Neoism is, indeed, still alive, albeit aging, & still a source of the GREAT CONFUSION, I suggest looking at this website:
which is largely based on this book:
http://www.goodreads.com/book/show/8077988-a-neoist-research-project
There's even an upcoming APT Fest. Here's a message from Monty Cantsin AMEN:
"Neoist Research Archive and APT Fest in Estonia, june / 2012
"While there is tons of information about Neoism digitally displayed all over the net
we are assembling an info-capsule research archive of hardcopies, printed documents, photography, letters, messages, books, flyers, and whatever that can be sent to
"Monty Cantsin, EKKM, Vabaduse väljak 6-29, 10146 Tallinn, Estonia...

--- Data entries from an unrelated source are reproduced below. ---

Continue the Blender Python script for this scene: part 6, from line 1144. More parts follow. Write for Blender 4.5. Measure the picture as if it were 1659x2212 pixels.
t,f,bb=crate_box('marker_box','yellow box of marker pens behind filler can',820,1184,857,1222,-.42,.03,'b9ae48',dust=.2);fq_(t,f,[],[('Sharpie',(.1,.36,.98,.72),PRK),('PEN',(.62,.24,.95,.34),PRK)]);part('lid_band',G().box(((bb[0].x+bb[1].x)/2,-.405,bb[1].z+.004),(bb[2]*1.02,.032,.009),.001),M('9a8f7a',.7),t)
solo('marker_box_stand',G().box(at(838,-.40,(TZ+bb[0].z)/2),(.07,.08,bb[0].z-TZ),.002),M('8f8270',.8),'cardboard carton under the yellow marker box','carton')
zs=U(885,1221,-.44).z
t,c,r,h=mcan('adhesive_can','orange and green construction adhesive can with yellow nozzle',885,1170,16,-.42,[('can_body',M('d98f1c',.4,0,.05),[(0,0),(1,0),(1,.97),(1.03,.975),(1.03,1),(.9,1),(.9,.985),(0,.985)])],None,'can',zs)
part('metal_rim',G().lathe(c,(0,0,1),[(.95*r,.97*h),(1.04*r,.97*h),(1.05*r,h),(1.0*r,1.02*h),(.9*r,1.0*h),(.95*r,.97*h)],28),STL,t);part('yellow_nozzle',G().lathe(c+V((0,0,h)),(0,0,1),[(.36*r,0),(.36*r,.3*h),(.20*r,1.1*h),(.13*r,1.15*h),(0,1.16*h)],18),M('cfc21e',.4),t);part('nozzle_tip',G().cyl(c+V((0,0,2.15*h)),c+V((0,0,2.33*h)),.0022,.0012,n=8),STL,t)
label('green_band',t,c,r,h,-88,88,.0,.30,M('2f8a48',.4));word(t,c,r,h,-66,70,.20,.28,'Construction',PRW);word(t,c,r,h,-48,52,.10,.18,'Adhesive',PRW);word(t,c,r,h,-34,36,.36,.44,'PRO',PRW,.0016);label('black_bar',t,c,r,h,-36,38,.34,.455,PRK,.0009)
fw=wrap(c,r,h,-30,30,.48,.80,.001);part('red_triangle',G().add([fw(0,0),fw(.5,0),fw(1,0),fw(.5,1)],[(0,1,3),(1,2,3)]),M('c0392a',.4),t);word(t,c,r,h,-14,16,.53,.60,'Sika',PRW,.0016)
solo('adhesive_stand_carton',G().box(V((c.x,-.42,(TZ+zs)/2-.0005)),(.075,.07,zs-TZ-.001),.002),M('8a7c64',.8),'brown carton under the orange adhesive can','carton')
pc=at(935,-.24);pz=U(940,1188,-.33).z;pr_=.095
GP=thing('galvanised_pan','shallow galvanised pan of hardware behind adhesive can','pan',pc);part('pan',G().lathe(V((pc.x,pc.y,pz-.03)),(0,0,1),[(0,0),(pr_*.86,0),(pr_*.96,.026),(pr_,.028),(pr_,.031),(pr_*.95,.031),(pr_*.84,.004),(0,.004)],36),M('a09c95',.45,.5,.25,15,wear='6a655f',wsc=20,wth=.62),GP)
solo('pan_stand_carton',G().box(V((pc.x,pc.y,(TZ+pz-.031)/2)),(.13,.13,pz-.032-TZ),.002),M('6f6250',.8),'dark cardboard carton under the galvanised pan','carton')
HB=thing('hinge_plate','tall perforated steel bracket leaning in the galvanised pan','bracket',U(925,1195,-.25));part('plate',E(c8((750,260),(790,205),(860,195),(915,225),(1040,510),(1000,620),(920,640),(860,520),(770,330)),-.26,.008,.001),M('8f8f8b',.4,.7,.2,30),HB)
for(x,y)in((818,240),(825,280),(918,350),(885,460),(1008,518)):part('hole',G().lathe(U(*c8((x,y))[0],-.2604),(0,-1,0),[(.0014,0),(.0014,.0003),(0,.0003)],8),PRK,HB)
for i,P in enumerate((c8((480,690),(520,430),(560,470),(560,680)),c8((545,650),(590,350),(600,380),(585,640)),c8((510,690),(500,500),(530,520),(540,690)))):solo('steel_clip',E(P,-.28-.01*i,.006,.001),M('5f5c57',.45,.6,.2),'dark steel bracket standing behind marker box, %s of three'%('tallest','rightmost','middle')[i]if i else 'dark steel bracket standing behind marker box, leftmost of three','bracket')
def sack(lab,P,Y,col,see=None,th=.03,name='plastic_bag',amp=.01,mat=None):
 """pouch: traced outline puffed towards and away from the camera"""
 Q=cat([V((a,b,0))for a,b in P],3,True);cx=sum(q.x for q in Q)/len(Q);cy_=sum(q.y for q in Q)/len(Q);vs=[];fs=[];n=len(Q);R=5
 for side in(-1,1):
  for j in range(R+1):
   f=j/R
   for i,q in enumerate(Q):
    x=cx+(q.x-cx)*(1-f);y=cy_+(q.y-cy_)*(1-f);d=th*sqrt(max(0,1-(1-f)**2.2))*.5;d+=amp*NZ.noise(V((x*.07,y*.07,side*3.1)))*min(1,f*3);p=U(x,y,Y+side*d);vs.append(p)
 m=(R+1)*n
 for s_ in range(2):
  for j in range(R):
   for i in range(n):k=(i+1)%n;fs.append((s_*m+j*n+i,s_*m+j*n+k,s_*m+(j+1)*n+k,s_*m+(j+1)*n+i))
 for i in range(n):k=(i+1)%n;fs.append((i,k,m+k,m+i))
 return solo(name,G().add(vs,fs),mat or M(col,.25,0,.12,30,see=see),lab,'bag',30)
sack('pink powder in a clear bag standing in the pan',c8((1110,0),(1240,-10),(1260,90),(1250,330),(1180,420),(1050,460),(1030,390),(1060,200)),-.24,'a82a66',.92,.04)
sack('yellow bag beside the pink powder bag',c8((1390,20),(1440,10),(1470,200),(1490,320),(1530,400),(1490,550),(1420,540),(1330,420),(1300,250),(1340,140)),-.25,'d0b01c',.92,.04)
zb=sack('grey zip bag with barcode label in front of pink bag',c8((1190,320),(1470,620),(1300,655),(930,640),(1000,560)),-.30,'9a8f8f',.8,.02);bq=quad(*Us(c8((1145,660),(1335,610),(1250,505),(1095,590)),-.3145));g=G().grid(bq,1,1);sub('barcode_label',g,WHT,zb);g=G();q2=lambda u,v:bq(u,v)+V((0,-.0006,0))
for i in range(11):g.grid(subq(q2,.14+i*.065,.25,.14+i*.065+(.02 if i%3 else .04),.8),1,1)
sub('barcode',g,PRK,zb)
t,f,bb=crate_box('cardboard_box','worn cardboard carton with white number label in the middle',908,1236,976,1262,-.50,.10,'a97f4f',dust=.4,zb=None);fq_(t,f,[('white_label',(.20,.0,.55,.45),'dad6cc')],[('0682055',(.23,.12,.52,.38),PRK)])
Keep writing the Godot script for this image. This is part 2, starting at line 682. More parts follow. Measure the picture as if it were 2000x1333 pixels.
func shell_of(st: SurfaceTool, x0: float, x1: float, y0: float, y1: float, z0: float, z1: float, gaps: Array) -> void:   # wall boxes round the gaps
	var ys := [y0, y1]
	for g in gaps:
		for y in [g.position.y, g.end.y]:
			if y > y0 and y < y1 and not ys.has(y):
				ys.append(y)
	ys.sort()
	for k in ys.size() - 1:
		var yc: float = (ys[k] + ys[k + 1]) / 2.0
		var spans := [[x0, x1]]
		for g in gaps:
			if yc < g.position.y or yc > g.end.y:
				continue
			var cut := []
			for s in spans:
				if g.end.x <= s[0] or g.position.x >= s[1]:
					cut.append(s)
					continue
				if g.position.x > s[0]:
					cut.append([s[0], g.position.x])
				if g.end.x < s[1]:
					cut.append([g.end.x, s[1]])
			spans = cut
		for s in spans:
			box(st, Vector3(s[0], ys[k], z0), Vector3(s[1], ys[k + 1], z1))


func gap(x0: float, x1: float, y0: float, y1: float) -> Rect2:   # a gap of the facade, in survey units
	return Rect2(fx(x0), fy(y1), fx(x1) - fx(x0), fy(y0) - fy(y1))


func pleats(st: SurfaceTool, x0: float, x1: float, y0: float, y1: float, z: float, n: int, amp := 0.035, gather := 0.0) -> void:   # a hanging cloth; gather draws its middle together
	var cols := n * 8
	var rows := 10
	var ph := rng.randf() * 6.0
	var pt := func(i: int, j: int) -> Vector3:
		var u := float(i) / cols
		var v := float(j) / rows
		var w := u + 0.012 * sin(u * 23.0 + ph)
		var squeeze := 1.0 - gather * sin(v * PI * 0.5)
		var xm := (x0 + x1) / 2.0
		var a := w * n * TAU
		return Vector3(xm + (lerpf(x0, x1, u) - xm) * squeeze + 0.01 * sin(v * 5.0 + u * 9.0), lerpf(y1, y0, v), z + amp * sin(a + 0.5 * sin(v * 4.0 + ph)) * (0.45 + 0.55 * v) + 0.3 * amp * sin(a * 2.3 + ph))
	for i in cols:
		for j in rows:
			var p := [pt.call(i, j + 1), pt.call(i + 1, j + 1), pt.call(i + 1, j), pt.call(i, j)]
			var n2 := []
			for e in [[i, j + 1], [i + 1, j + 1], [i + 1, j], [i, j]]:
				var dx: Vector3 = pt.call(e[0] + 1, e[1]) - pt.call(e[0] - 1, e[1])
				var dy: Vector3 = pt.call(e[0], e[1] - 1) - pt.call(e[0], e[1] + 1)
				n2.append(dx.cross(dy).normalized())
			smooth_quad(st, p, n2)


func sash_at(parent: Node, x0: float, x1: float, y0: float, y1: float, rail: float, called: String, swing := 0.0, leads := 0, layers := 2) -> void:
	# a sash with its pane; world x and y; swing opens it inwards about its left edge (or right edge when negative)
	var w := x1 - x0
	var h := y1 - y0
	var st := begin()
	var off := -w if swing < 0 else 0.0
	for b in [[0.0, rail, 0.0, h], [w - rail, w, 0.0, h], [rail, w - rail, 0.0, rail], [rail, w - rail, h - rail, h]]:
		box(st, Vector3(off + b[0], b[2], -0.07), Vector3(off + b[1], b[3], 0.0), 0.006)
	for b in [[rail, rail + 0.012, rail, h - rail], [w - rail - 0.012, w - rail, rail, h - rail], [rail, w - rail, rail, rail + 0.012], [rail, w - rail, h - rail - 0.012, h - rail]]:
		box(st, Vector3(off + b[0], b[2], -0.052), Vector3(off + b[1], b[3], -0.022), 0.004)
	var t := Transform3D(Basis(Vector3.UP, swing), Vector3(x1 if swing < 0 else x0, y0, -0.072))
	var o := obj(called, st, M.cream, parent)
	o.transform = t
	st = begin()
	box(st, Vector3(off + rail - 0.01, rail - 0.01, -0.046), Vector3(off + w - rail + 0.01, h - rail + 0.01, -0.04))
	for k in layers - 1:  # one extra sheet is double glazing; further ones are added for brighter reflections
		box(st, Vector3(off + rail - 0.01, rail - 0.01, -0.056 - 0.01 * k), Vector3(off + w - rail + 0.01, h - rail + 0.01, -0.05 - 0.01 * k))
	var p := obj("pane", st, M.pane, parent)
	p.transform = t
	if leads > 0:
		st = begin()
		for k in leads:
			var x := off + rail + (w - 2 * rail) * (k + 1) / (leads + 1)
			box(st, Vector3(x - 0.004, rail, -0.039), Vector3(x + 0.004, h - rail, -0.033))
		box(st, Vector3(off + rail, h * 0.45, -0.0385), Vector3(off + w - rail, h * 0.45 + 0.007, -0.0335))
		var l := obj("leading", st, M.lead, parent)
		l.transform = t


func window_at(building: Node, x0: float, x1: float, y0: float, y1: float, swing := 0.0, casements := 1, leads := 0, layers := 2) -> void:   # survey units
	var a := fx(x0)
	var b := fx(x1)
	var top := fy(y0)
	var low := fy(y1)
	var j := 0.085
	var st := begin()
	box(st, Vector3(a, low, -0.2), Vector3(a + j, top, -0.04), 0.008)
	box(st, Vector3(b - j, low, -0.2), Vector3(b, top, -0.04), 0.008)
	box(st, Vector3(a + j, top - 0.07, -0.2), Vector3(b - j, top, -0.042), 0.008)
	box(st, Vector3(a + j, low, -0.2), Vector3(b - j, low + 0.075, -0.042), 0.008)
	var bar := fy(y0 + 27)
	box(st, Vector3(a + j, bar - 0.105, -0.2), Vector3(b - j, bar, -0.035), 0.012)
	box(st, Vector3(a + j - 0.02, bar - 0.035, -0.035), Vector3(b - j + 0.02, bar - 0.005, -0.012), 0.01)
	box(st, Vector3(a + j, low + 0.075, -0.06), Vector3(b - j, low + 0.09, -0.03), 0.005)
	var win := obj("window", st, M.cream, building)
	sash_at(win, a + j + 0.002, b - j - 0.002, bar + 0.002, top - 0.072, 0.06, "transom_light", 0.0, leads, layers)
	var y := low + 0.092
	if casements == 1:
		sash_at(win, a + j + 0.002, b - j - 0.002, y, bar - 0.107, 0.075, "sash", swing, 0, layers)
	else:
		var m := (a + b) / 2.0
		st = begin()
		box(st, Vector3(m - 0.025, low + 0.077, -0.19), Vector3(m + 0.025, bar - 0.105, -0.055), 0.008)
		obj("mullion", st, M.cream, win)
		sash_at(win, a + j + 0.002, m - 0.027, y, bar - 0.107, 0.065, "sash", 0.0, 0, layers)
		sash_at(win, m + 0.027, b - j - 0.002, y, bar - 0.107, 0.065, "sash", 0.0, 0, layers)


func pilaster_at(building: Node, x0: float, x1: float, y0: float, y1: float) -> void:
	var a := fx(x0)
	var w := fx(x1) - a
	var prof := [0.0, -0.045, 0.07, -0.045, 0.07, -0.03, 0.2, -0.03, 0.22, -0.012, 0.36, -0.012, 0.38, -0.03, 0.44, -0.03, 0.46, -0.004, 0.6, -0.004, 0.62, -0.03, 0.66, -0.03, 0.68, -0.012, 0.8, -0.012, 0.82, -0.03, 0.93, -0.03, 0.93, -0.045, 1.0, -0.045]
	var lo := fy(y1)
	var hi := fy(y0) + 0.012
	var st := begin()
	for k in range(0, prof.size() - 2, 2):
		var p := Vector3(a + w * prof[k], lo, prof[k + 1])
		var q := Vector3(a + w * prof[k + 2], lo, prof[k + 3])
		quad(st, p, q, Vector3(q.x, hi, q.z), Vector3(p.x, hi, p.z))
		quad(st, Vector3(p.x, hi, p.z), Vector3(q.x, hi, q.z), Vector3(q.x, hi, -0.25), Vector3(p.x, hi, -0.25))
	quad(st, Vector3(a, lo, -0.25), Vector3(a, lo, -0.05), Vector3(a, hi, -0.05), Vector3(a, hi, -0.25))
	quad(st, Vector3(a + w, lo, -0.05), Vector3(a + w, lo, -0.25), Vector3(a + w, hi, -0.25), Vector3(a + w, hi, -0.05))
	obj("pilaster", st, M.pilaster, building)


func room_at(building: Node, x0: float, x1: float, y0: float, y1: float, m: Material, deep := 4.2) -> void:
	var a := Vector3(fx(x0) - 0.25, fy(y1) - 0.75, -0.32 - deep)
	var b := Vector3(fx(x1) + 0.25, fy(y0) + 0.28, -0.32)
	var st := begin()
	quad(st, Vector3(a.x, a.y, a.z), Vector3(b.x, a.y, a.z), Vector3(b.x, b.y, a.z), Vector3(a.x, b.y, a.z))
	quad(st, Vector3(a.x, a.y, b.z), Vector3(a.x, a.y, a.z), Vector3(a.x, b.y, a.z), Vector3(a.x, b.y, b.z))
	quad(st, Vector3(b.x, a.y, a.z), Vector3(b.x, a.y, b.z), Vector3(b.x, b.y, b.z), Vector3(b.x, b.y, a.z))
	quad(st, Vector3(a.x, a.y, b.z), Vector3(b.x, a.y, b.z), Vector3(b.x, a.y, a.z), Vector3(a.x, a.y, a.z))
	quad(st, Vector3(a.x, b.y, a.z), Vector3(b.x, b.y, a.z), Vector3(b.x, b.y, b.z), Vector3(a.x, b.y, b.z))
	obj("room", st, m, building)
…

"this wont really... be a mail-art show but rather an archivist demonstration and research piece to be part of Istvan Kantor Monty Cantsin? Amen!'s "Insurgent Neoist" mashup-remix lebensraum takeover hosted by the Museum of Contemporary Art of Estonia, june 16 - july 16, 2012.... The takeover will be extended by a Neoist APT Fest, open for participation, june 18 - 24, in multiple locations in Tallinn...
"The events are presented under the umbrella of EKKM and coordinated
by Istvan and Kiwa with the help of local and international co-conspirators,
detailed information will be available soon! contacts: amen@interlog.com / kiwa@nihe.ee"
Permalink Reply by Marianne on June 5, 2012 at 12:46am After doing a little research, I found out that the art/social movement neoism is still very active... It's been called disruptive art; radical art forces -artistic interventions..
And her I quote some kind of definition "disruptive innovation as a model of artistic creation ".

Permalink Reply by zrdm on June 5, 2012 at 1:26am I always though neoism was about keeping people entertained and guessing.